▸ REQUEST:
Every line below is to be quoted exactly, with nothing added or dropped.

# START OF DATASET SECTION

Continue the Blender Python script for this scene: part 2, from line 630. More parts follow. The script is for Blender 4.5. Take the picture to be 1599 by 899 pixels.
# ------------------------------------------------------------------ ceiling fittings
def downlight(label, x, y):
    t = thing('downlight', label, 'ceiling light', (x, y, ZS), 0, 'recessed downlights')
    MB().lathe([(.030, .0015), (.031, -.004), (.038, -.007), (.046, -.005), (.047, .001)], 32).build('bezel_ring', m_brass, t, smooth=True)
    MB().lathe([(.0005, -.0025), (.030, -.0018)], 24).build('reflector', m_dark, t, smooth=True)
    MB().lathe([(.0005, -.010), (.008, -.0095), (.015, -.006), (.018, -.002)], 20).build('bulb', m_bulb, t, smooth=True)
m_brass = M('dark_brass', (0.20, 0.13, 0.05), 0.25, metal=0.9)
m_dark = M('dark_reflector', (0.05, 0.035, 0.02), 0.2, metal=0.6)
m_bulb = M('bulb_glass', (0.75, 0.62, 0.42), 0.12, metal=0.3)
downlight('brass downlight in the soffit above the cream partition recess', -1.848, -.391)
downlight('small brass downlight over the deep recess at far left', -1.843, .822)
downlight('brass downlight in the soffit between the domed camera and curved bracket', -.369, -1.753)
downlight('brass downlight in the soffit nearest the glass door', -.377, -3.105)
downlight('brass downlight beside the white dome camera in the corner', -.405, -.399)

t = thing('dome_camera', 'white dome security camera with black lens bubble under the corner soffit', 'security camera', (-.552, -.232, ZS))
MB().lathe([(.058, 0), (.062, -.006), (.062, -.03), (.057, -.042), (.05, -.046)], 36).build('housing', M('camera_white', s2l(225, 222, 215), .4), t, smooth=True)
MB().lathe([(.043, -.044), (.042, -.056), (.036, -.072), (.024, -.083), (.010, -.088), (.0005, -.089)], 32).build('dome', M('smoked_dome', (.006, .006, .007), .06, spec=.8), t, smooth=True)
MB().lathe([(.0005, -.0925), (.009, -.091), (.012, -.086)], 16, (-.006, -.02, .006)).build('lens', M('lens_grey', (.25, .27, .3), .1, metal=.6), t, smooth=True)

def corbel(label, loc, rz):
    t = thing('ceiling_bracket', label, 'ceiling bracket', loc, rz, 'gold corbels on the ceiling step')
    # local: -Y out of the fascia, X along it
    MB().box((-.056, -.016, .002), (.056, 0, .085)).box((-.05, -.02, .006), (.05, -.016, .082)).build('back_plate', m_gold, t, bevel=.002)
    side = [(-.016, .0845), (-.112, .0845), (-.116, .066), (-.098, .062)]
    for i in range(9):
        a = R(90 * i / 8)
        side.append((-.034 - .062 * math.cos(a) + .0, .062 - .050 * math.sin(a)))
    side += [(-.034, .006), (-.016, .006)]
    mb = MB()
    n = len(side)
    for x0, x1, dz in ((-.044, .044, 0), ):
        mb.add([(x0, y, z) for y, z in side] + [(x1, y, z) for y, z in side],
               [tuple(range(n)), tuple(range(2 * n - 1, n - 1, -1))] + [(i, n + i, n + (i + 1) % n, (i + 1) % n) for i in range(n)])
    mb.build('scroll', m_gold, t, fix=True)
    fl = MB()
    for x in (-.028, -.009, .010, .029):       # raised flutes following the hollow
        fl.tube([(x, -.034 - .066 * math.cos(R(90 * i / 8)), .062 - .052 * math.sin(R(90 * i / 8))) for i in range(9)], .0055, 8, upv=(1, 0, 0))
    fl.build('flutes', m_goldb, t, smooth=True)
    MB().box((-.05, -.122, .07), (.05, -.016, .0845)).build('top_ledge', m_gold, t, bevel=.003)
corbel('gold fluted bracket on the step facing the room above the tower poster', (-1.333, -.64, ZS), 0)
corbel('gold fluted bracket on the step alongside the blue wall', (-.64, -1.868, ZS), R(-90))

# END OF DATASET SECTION

▸ EXPECTED OUTPUT:
Continue the Blender Python script for this scene: part 2, from line 630. More parts follow. The script is for Blender 4.5. Take the picture to be 1599 by 899 pixels.
# ------------------------------------------------------------------ ceiling fittings
def downlight(label, x, y):
    t = thing('downlight', label, 'ceiling light', (x, y, ZS), 0, 'recessed downlights')
    MB().lathe([(.030, .0015), (.031, -.004), (.038, -.007), (.046, -.005), (.047, .001)], 32).build('bezel_ring', m_brass, t, smooth=True)
    MB().lathe([(.0005, -.0025), (.030, -.0018)], 24).build('reflector', m_dark, t, smooth=True)
    MB().lathe([(.0005, -.010), (.008, -.0095), (.015, -.006), (.018, -.002)], 20).build('bulb', m_bulb, t, smooth=True)
m_brass = M('dark_brass', (0.20, 0.13, 0.05), 0.25, metal=0.9)
m_dark = M('dark_reflector', (0.05, 0.035, 0.02), 0.2, metal=0.6)
m_bulb = M('bulb_glass', (0.75, 0.62, 0.42), 0.12, metal=0.3)
downlight('brass downlight in the soffit above the cream partition recess', -1.848, -.391)
downlight('small brass downlight over the deep recess at far left', -1.843, .822)
downlight('brass downlight in the soffit between the domed camera and curved bracket', -.369, -1.753)
downlight('brass downlight in the soffit nearest the glass door', -.377, -3.105)
downlight('brass downlight beside the white dome camera in the corner', -.405, -.399)

t = thing('dome_camera', 'white dome security camera with black lens bubble under the corner soffit', 'security camera', (-.552, -.232, ZS))
MB().lathe([(.058, 0), (.062, -.006), (.062, -.03), (.057, -.042), (.05, -.046)], 36).build('housing', M('camera_white', s2l(225, 222, 215), .4), t, smooth=True)
MB().lathe([(.043, -.044), (.042, -.056), (.036, -.072), (.024, -.083), (.010, -.088), (.0005, -.089)], 32).build('dome', M('smoked_dome', (.006, .006, .007), .06, spec=.8), t, smooth=True)
MB().lathe([(.0005, -.0925), (.009, -.091), (.012, -.086)], 16, (-.006, -.02, .006)).build('lens', M('lens_grey', (.25, .27, .3), .1, metal=.6), t, smooth=True)

def corbel(label, loc, rz):
    t = thing('ceiling_bracket', label, 'ceiling bracket', loc, rz, 'gold corbels on the ceiling step')
    # local: -Y out of the fascia, X along it
    MB().box((-.056, -.016, .002), (.056, 0, .085)).box((-.05, -.02, .006), (.05, -.016, .082)).build('back_plate', m_gold, t, bevel=.002)
    side = [(-.016, .0845), (-.112, .0845), (-.116, .066), (-.098, .062)]
    for i in range(9):
        a = R(90 * i / 8)
        side.append((-.034 - .062 * math.cos(a) + .0, .062 - .050 * math.sin(a)))
    side += [(-.034, .006), (-.016, .006)]
    mb = MB()
    n = len(side)
    for x0, x1, dz in ((-.044, .044, 0), ):
        mb.add([(x0, y, z) for y, z in side] + [(x1, y, z) for y, z in side],
               [tuple(range(n)), tuple(range(2 * n - 1, n - 1, -1))] + [(i, n + i, n + (i + 1) % n, (i + 1) % n) for i in range(n)])
    mb.build('scroll', m_gold, t, fix=True)
    fl = MB()
    for x in (-.028, -.009, .010, .029):       # raised flutes following the hollow
        fl.tube([(x, -.034 - .066 * math.cos(R(90 * i / 8)), .062 - .052 * math.sin(R(90 * i / 8))) for i in range(9)], .0055, 8, upv=(1, 0, 0))
    fl.build('flutes', m_goldb, t, smooth=True)
    MB().box((-.05, -.122, .07), (.05, -.016, .0845)).build('top_ledge', m_gold, t, bevel=.003)
corbel('gold fluted bracket on the step facing the room above the tower poster', (-1.333, -.64, ZS), 0)
corbel('gold fluted bracket on the step alongside the blue wall', (-.64, -1.868, ZS), R(-90))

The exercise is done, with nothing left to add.